DATA FOR THIS TASK
--------------------------------------------------

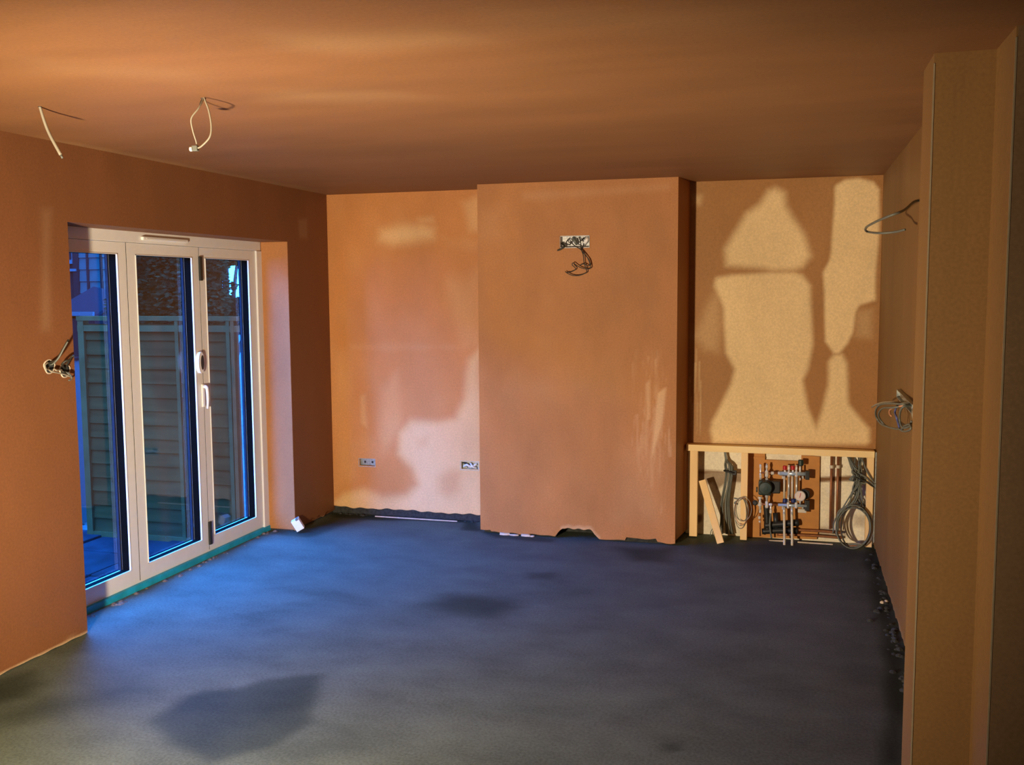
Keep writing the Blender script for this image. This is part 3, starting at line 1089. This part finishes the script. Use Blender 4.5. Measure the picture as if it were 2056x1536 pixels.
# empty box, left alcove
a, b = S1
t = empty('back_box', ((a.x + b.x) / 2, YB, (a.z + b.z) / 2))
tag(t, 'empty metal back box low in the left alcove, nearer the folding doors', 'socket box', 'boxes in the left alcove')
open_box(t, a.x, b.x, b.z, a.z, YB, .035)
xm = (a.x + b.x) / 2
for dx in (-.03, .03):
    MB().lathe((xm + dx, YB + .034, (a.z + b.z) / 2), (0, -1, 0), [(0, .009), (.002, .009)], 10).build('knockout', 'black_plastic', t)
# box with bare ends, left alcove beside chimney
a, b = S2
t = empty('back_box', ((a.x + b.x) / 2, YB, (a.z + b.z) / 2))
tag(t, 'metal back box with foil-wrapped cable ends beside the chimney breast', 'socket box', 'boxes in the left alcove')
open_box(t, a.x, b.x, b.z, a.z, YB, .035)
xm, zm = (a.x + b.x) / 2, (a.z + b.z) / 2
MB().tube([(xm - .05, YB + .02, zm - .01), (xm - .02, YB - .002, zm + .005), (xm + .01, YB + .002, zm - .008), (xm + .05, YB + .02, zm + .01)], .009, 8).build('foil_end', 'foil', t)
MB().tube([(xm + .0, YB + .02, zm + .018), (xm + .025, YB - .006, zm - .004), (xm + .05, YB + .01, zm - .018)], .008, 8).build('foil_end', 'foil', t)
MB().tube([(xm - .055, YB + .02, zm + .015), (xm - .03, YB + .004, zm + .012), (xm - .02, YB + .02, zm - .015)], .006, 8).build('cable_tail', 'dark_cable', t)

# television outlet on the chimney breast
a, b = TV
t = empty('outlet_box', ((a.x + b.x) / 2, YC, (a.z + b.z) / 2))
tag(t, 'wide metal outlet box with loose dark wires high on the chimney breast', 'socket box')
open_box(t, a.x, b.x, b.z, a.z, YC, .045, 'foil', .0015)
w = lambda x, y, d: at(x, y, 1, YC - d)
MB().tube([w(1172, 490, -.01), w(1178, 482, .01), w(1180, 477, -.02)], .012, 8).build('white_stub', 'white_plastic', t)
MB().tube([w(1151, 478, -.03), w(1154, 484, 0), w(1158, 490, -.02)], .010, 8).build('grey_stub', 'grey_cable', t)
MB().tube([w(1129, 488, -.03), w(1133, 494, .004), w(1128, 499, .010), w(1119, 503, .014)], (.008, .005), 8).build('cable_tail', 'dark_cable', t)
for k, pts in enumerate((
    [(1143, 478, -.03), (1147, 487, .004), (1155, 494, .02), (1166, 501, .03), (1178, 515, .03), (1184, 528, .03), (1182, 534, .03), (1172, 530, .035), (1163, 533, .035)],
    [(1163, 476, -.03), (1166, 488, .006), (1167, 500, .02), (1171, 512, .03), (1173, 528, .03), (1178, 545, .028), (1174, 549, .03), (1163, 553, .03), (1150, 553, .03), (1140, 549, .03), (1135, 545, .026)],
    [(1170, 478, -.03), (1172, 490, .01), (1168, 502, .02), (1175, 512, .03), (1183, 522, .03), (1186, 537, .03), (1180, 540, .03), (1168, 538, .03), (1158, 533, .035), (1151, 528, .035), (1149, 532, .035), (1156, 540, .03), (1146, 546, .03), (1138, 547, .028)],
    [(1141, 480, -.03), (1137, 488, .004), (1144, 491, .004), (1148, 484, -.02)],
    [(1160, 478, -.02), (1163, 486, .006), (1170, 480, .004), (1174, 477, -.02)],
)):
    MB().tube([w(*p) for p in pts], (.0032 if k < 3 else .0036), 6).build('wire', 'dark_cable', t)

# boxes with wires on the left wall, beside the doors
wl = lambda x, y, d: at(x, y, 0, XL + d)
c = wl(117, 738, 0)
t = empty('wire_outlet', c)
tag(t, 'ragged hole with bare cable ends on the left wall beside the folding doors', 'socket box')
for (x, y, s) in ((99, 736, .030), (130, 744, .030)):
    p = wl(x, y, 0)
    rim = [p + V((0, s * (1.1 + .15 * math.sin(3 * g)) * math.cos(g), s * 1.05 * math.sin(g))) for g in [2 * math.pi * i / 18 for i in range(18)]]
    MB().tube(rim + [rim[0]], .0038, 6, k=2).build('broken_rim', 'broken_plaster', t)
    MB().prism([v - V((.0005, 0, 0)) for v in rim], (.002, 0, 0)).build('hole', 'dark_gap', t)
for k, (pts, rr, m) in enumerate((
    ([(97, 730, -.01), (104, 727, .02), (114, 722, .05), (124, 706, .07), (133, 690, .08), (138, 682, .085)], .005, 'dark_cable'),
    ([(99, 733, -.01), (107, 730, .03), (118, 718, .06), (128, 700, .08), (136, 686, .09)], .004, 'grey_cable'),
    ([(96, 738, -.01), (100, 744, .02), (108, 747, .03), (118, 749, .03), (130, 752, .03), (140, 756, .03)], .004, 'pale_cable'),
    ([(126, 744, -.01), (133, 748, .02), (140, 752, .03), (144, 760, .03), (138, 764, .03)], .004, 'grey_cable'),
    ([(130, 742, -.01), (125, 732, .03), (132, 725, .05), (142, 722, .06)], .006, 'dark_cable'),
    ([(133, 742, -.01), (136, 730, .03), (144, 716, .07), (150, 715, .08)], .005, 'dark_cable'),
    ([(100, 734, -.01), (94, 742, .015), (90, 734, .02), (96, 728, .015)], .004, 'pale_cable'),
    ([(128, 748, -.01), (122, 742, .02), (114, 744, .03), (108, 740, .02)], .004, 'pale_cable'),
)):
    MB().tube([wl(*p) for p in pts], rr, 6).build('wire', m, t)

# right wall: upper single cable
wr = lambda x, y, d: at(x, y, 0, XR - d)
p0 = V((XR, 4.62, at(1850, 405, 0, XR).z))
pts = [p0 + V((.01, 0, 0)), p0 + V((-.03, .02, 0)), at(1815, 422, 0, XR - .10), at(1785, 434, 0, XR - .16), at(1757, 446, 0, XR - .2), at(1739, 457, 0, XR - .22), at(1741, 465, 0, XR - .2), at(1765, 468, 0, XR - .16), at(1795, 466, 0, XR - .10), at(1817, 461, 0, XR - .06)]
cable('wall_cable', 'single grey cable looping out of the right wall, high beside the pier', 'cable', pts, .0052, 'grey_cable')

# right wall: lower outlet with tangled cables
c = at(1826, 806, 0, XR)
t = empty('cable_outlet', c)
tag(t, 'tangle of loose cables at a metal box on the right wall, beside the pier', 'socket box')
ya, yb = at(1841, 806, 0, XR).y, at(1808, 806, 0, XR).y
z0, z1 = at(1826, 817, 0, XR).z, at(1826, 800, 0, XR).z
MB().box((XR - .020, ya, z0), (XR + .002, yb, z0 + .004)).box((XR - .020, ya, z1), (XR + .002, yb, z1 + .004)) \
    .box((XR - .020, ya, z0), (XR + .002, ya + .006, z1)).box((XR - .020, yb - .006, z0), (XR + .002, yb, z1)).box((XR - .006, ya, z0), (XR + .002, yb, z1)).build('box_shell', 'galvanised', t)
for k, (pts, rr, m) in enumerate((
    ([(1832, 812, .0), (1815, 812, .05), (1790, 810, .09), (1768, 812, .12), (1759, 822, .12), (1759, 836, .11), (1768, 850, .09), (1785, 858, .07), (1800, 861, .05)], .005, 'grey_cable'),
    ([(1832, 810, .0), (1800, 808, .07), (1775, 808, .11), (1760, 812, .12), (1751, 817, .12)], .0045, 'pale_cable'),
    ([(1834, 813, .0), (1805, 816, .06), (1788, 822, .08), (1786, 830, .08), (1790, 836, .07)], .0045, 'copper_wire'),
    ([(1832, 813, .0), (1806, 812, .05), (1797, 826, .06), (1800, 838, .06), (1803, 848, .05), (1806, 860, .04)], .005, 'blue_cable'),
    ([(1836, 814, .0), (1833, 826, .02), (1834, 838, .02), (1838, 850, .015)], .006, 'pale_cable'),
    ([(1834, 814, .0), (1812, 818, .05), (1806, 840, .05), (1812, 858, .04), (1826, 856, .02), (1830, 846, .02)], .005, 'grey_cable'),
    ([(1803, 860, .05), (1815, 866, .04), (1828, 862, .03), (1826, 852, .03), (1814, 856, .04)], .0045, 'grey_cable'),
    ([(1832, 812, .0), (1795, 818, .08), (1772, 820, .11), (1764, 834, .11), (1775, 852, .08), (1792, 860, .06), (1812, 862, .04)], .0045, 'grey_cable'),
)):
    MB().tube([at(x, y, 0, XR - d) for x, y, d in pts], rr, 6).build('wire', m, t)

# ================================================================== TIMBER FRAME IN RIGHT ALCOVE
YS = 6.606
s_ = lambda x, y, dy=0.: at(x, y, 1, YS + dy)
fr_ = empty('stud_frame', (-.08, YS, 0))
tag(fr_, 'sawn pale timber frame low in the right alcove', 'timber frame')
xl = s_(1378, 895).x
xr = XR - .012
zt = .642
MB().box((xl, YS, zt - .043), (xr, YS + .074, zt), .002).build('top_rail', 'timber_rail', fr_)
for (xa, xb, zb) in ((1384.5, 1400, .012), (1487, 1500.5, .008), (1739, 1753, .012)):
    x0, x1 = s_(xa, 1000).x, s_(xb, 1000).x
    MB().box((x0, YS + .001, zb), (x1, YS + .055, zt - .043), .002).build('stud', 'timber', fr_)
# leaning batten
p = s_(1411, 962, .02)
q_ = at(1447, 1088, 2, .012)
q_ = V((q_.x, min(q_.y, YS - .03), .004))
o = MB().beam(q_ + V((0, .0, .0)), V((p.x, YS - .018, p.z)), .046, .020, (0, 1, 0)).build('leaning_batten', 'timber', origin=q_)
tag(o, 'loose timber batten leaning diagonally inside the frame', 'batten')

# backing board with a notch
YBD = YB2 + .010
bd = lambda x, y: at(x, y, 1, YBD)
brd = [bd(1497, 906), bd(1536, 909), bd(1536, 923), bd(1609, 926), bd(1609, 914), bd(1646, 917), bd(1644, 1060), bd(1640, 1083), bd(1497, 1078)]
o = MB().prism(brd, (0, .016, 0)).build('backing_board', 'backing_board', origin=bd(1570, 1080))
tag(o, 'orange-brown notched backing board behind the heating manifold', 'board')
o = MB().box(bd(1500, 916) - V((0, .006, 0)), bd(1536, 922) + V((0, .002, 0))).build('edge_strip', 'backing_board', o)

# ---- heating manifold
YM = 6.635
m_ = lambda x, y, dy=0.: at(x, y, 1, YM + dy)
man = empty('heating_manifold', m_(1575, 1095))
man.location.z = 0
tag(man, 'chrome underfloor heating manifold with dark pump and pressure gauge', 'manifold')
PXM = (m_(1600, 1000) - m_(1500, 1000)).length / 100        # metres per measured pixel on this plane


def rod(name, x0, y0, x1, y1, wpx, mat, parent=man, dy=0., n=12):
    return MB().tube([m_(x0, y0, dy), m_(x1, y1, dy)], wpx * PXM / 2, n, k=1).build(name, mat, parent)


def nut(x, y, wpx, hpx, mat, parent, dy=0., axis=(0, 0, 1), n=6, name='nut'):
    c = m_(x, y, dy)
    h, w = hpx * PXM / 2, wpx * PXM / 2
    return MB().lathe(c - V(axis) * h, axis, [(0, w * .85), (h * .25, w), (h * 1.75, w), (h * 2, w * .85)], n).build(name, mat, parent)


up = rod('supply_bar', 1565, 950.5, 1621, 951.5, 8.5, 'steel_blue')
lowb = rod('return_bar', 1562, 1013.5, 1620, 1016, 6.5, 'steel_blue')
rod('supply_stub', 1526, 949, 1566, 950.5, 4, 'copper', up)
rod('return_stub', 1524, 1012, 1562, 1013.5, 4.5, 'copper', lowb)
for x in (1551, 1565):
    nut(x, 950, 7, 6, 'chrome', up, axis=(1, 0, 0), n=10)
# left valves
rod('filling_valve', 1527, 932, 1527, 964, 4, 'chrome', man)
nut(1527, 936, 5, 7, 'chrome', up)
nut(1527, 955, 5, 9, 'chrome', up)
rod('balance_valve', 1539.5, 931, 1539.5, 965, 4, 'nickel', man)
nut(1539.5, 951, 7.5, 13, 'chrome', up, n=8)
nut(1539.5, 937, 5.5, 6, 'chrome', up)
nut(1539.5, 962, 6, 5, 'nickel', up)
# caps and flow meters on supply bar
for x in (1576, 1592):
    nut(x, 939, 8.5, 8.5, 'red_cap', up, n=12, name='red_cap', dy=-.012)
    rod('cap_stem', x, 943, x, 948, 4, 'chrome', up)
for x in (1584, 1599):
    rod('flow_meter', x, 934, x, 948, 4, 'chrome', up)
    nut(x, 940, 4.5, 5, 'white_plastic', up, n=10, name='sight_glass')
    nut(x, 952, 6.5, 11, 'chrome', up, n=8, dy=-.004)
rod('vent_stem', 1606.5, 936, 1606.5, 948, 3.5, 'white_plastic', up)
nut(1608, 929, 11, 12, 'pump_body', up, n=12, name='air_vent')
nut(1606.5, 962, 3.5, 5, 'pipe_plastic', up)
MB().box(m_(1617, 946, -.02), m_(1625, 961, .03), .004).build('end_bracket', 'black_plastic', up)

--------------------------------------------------

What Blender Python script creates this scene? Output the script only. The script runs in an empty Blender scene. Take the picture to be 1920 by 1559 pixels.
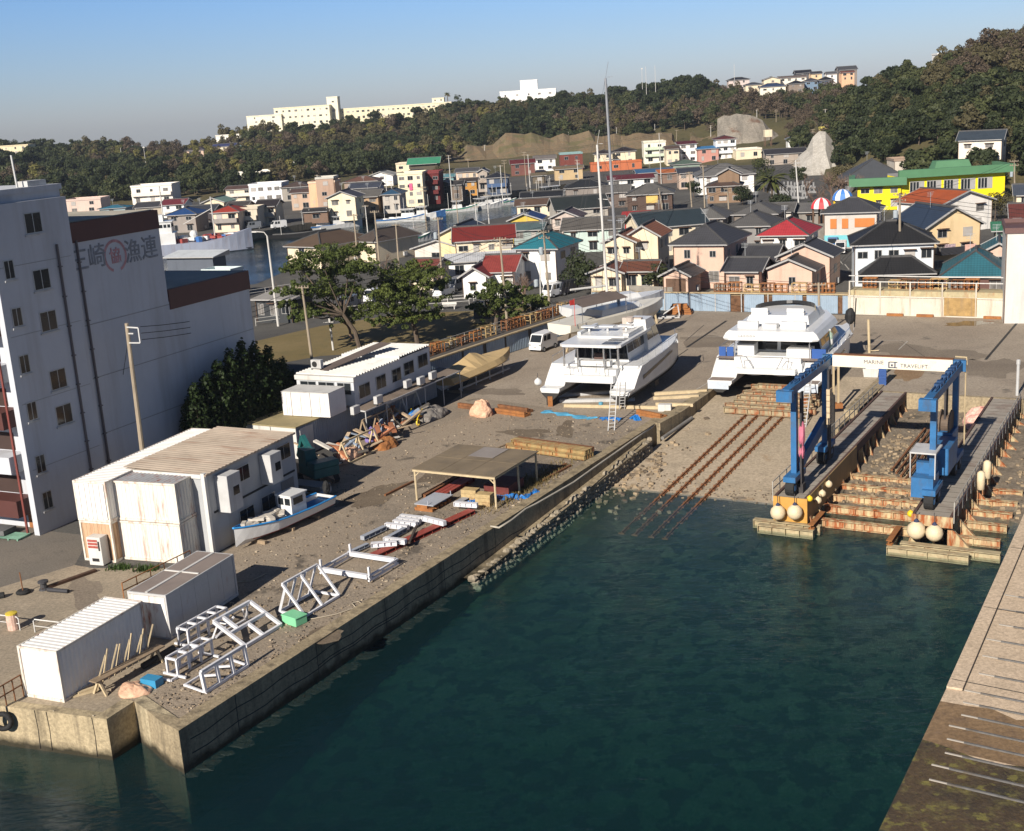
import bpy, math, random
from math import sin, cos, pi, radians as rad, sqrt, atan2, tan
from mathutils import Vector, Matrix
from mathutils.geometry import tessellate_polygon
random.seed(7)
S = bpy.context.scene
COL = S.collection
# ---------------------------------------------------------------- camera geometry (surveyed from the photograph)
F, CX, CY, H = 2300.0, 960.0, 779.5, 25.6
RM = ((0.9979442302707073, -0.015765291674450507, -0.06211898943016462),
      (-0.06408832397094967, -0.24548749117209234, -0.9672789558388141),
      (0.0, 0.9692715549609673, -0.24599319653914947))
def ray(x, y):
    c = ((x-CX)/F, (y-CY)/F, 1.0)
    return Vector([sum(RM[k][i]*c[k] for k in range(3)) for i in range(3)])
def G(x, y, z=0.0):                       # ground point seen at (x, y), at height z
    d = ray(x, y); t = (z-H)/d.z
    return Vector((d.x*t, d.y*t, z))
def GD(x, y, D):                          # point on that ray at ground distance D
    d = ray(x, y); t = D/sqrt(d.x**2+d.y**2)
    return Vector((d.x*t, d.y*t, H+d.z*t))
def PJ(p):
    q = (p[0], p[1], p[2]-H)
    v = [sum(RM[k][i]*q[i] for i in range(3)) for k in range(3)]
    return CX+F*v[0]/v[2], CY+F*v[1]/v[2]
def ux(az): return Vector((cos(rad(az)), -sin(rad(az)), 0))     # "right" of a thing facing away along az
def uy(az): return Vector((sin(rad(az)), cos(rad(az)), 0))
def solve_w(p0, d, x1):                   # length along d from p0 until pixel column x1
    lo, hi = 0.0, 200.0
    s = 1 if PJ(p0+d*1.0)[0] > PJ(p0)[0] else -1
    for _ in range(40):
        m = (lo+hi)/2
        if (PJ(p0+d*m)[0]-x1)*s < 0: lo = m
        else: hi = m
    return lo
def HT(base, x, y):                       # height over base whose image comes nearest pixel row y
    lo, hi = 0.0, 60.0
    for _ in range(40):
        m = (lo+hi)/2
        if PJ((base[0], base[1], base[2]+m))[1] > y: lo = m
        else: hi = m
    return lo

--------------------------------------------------

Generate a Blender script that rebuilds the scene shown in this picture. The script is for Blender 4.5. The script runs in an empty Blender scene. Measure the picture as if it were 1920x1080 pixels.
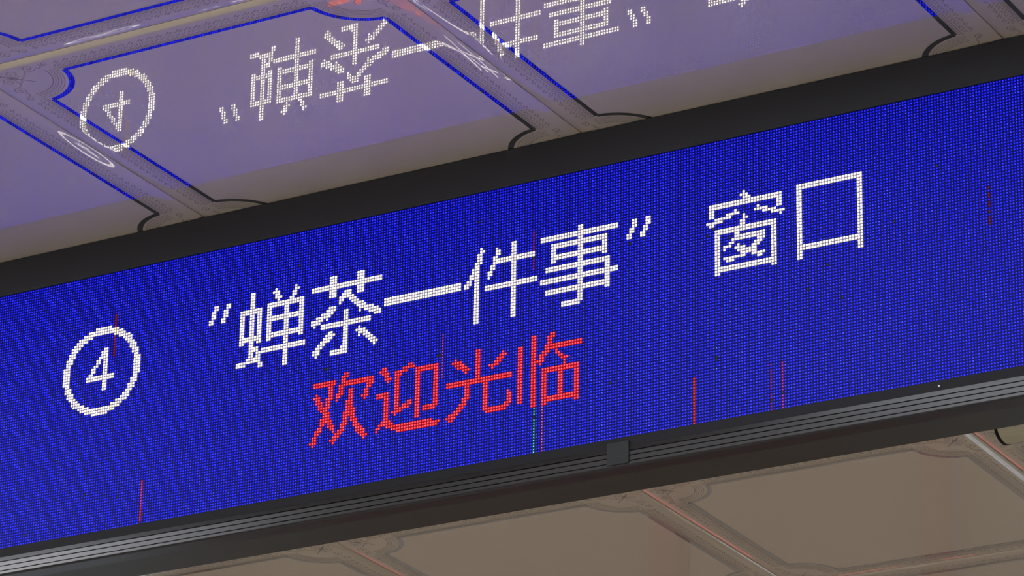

--------------------------------------------------

TASK GOAL
Of the lines above, how many hold the word "pixels"? Say the number alone.

WRITTEN ANSWER
3